PSI
Blog 20200511 Elderly Galaxies Again
These three panels show, from left to right,
what the galaxy XMM-2599's evolutionary trajectory might be, beginning as a
dusty star-forming galaxy, then becoming a dead galaxy, and perhaps ending up
as a "brightest cluster galaxy," or BCG.
(Image: © NRAO/AUI/NSF/B. Saxton; NASA/ESA/R.
Foley; NASA/StScI.)
With
the Big Bang universe having a time limit of only 13.82 billion years (Ga),
astronomers are continually shocked when they find evidence for elderly
galaxies. These don’t fit the paradigm. In other words, they falsify the entire
Big Bang Theory.
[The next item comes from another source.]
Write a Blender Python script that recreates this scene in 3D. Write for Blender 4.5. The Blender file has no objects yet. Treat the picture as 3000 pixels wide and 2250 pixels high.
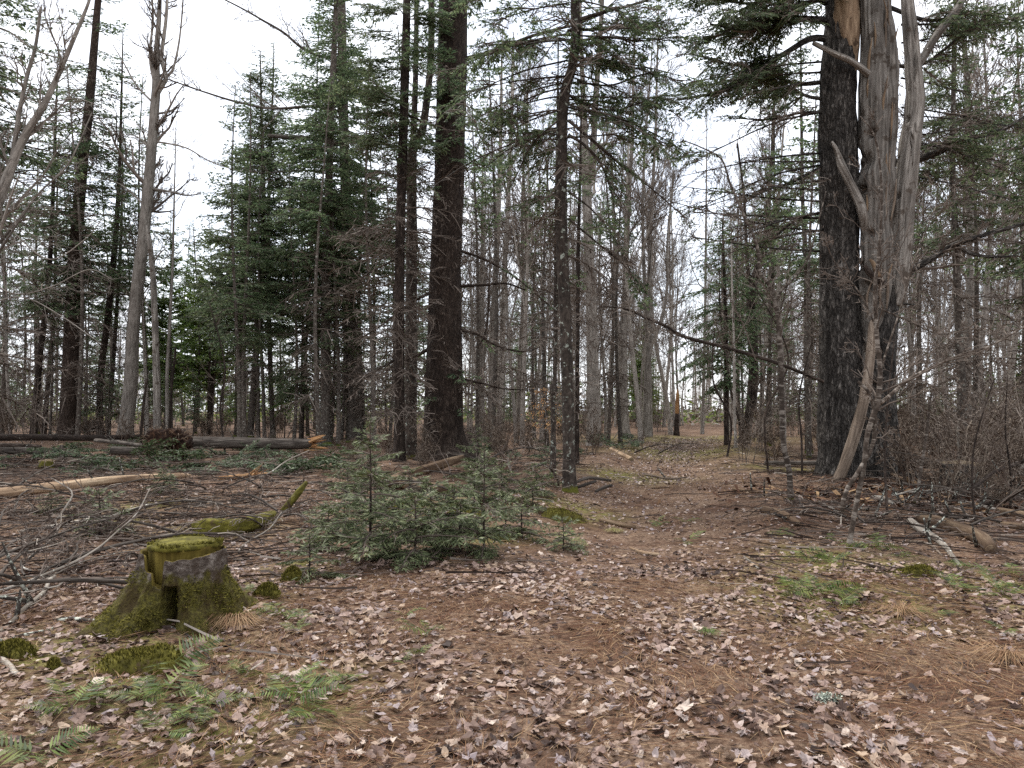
import bpy, math, random
import numpy as np

sc = bpy.context.scene
COL = sc.collection
R0 = np.random.default_rng(7)
pi = math.pi

# ------------------------------------------------------------------ camera
F, HZ, CH = 2250.0, 1200.0, 1.55          # focal length in photo pixels, horizon row, eye height
cam_d = bpy.data.cameras.new('camera')
cam = bpy.data.objects.new('camera', cam_d)
COL.objects.link(cam)
cam.location = (0, 0, CH)
cam.rotation_euler = (pi / 2, 0, 0)
cam_d.sensor_width = 36
cam_d.lens = 36 * F / 3000
cam_d.shift_y = (HZ - 1125) / 3000
cam_d.clip_start = 0.05
cam_d.clip_end = 2000
sc.camera = cam

# ------------------------------------------------------------------ sky, sun, exposure
SUN_EL, SUN_AZ = math.radians(58), math.radians(-35)     # azimuth measured from +Y towards +X
w = bpy.data.worlds.new('World')
sc.world = w
w.use_nodes = True
nt = w.node_tree
nt.nodes.clear()
out = nt.nodes.new('ShaderNodeOutputWorld')
bg = nt.nodes.new('ShaderNodeBackground')
sky = nt.nodes.new('ShaderNodeTexSky')
sky.sky_type = 'NISHITA'
sky.sun_disc = False
sky.sun_elevation = SUN_EL
sky.sun_rotation = SUN_AZ
tc = nt.nodes.new('ShaderNodeTexCoord')
mp = nt.nodes.new('ShaderNodeMapping')
mp.inputs['Scale'].default_value = (1.0, 1.0, 2.2)
ns = nt.nodes.new('ShaderNodeTexNoise')
ns.inputs['Scale'].default_value = 3.0
ns.inputs['Detail'].default_value = 7
ns.inputs['Roughness'].default_value = 0.55
cr = nt.nodes.new('ShaderNodeValToRGB')
cr.color_ramp.elements[0].position = 0.32
cr.color_ramp.elements[0].color = (0.55, 0.55, 0.55, 1)
cr.color_ramp.elements[1].position = 0.58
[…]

As I mentioned in “Infinite Universe Theory,”
this is not the first time the Big Bang Theory has been falsified (disproven) by
elderly galaxies at extreme distances where only young stars (not galaxies should be seen). This particular galaxy supposedly is 12 billion light years away and
has finished its star forming phase, which supposedly took place in only 1.82
Ga. Wow! That was miraculously fast, in view of our Sun alone having taken 4.6 Ga to form. Our
own galaxy, the Milky Way, forms about one star per year and is 13.7 Ga, and it
isn’t done yet.
If
that BCG is similar to the Milky Way, it was over 13.7 Ga when
the light we see left on its journey to us. That would make it 25.7 Ga—quite a
problem for the cosmogonists at Riverside!